There is also the question of ergonomics. Clojure developers are comfortable with data as plain maps and vectors because those structures compose across libraries. Flatiron’s table and column types are specialized. That specialization is exactly why it is fast, but it creates a conversion boundary. Users need to decide when data is large enough, numeric enough, or query-heavy enough to justify moving into Flatiron’s representation. If the answer is unclear, a developer may prefer the slower but universal path of ordinary Clojure transformations until performance pain becomes obvious.

The benchmark comparison with Rayforce cuts both ways. On one hand, staying within an order of magnitude of a C engine for parts of the workload is impressive for a pure Clojure library.
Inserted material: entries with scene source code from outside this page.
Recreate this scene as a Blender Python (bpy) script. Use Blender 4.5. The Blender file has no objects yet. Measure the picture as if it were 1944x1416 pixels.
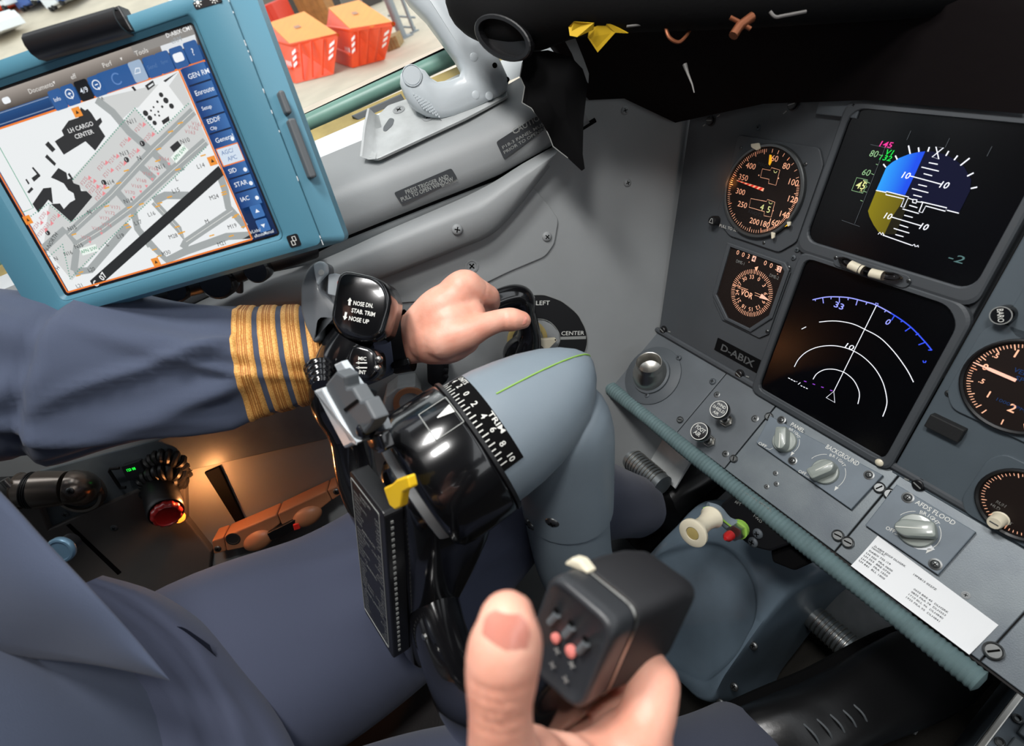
import bpy, bmesh, math, random
from mathutils import Vector, Matrix, Euler, noise
R_ = math.radians
random.seed(7)
sc = bpy.context.scene
COL = sc.collection

# ------------------------------------------------------------------ calibration of the view (photo 1944 x 1416)
FPX = 1000.0
PPX, PPY = 972.0, 708.0
RX = Vector((0.4946035, 0.46221875, -0.73601712))      # cockpit right, seen from the camera (x right, y down, z forward)
RY = Vector((0.81476425, -0.54137533, 0.20753787))     # cockpit forward
RZ = Vector((-0.30253362, -0.70232939, -0.64436545))   # cockpit up
CAMO = Vector((0.0, 0.0, 0.0))

def ray(px, py):
    c = Vector(((px - PPX) / FPX, (py - PPY) / FPX, 1.0))
    return Vector((RX.dot(c), RY.dot(c), RZ.dot(c)))
def P(px, py, d):
    return CAMO + ray(px, py) * d

# ------------------------------------------------------------------ camera
cam_d = bpy.data.cameras.new('camera')
cam = bpy.data.objects.new('camera', cam_d)
COL.objects.link(cam)
cam_d.sensor_width = 36.0
cam_d.lens = 36.0 * FPX / 1944.0
cam_d.clip_start = 0.02
cam_d.clip_end = 300
cx = Vector((RX.x, RY.x, RZ.x)); cy = -Vector((RX.y, RY.y, RZ.y)); cz = -Vector((RX.z, RY.z, RZ.z))
cam.matrix_world = Matrix(((cx.x, cy.x, cz.x, 0), (cx.y, cy.y, cz.y, 0), (cx.z, cy.z, cz.z, 0), (0, 0, 0, 1)))
cam_d.dof.use_dof = True
cam_d.dof.focus_distance = 0.66
cam_d.dof.aperture_fstop = 7.0
sc.camera = cam

# ------------------------------------------------------------------ sky, lamps, exposure
sc.view_settings.view_transform = 'Standard'
sc.view_settings.look = 'None'
sc.view_settings.gamma = 1.0
sc.view_settings.use_curve_mapping = False
sc.view_settings.exposure = 0.0
world = bpy.data.worlds.new('overcast sky')
sc.world = world
world.use_nodes = True
wn = world.node_tree.nodes; wl = world.node_tree.links
bgn = wn['Background']
wtc = wn.new('ShaderNodeTexCoord'); wsep = wn.new('ShaderNodeSeparateXYZ'); wr = wn.new('ShaderNodeValToRGB')
wl.new(wtc.outputs['Generated'], wsep.inputs[0]); wl.new(wsep.outputs['Z'], wr.inputs['Fac']); wl.new(wr.outputs['Color'], bgn.inputs['Color'])
wr.color_ramp.elements[0].color = (0.96, 0.98, 1.0, 1); wr.color_ramp.elements[1].color = (0.90, 0.95, 1.0, 1)
bgn.inputs['Strength'].default_value = 1.9

def area(name, loc, target, sx, sy, power, color):
    ld = bpy.data.lights.new(name, 'AREA'); ld.shape = 'RECTANGLE'; ld.size = sx; ld.size_y = sy
    ld.energy = power; ld.color = color
    o = bpy.data.objects.new(name, ld); COL.objects.link(o)
    o.location = loc
    o.rotation_euler = (Vector(target) - Vector(loc)).to_track_quat('-Z', 'Y').to_euler()
    return o
area('bounce_key_light', (-0.36, 0.02, 0.70), (-0.34, 0.05, -0.4), 0.22, 0.16, 9.0, (1.0, 0.985, 0.965))  # unseen key light, added in place of flash bounced off the ceiling
area('bounce_light_right', (0.06, 0.0, 0.70), (-0.15, 0.0, -0.4), 0.20, 0.15, 6.5, (1.0, 0.985, 0.965))  # second unseen overhead light, added for the highlights on hub and thumb

# ------------------------------------------------------------------ helpers
def hexc(h):
    h = h.lstrip('#')
    out = []
    for i in (0, 2, 4):
        c = int(h[i:i + 2], 16) / 255.0
        out.append(c / 12.92 if c <= 0.04045 else ((c + 0.055) / 1.055) ** 2.4)
    return (out[0], out[1], out[2], 1.0)

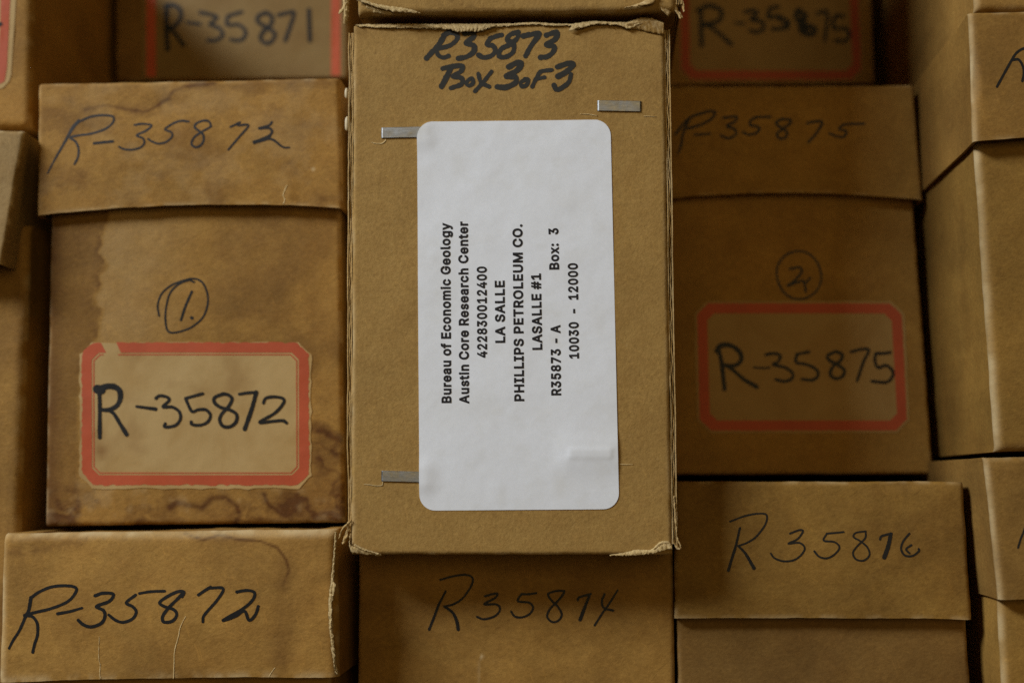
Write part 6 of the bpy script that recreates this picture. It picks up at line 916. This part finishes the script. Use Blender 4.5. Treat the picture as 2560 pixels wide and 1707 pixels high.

On the other hand, users with truly latency-sensitive or massive workloads may reasonably choose the lower-level engine, a mature embedded analytical database, or a native library. Flatiron’s value is not absolute speed in isolation. Its value is speed per unit of integration cost for Clojure programs. That is a narrower claim, but it is also a more credible one.

Flatiron is therefore best understood as a thoughtful experiment in choosing the right abstraction layer. It does not say that every Clojure program should become columnar, or that databases are unnecessary, or that pure language implementations can ignore the advantages of native code. It says that there is a significant class of analytical work where the decisive move is to stop representing tables as rows of maps and start representing them as columns of primitives. Once that move is made, a surprising amount becomes possible: fast aggregations, typed filters, compact persistence, stable sorting, window functions, parallel group-by, and graph algorithms. The philosophy is modest but consequential: performance is not only about algorithms, and not only about languages. It is about giving the machine a shape of data it can actually work with.